Paintings by Jiří Hauschka (born 1965 in Šumperk) take us to an environment of confrontation, or rather symbiosis, of man and nature. Nature influences us more than we admit. Some painters have sensed it for a long time – especially in places where there’s a bit more of it, like in the northern regions with plenty of forests and lakes, or in the south with jungles and waterfalls. In those surroundings, events involving man may be more raw, more to the bone. The name of the exhibition is a reference to David Lynch’s legendary TV series that was set in such an environment. After that, nothing was as it had been. This is one of the ways to look at Hauschka’s paintings.

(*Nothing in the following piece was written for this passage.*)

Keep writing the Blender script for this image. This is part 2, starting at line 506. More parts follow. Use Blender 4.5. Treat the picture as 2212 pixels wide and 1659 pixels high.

And accompany him to the painters’ wilderness.

In recent years, or rather in the last two decades, we witness the art of painting looking back at its history, examining its options, seeking what is still attractive and alive in past layers, and finally realizing, to its surprise, that it can still invigorate today’s audience through its colours, views, compositions and ideas, and be attractive for contemporary artists. And it realizes that figures set in a certain spatial or scenic configuration possess a visual and semantic potency that upsets and attracts a contemporary person just as it did in the decades and centuries before us. Fragments of past visuals are pieced together with the fragments of tomorrow’s imagination.

Jiří Hauschka turns to this type of painting method that utilizes colours and symbolic connotations, prevalent at the turn of the 20th century – he positions himself in that period next to the Canadian painter Tom Thomson (1877–1917) – and used by contemporary painters such as Daniel Richter or Peter Doig. Reality is transformed by the painter’s narration into layered storytelling, where the artist’s memory is interspersed with new experiences, views, desires and emotional turbulences. In the case of Jiří Hauschka, we find ourselves in the wilderness of painter nostalgia, where we look for the conceptual person, and in urban civilization, which has barely any options left and where we can therefore feel and see the colours of wilderness. Ultimately, we can be justified in our impression that nothing is as it seems at the first and second glance – just like in the world of Lynch’s Twin Peaks, where a corpse unexpectedly appears in a quiet town set in the middle of nature, where the trees keep rustling and the waterfalls keep flowing. Colours save us from reality.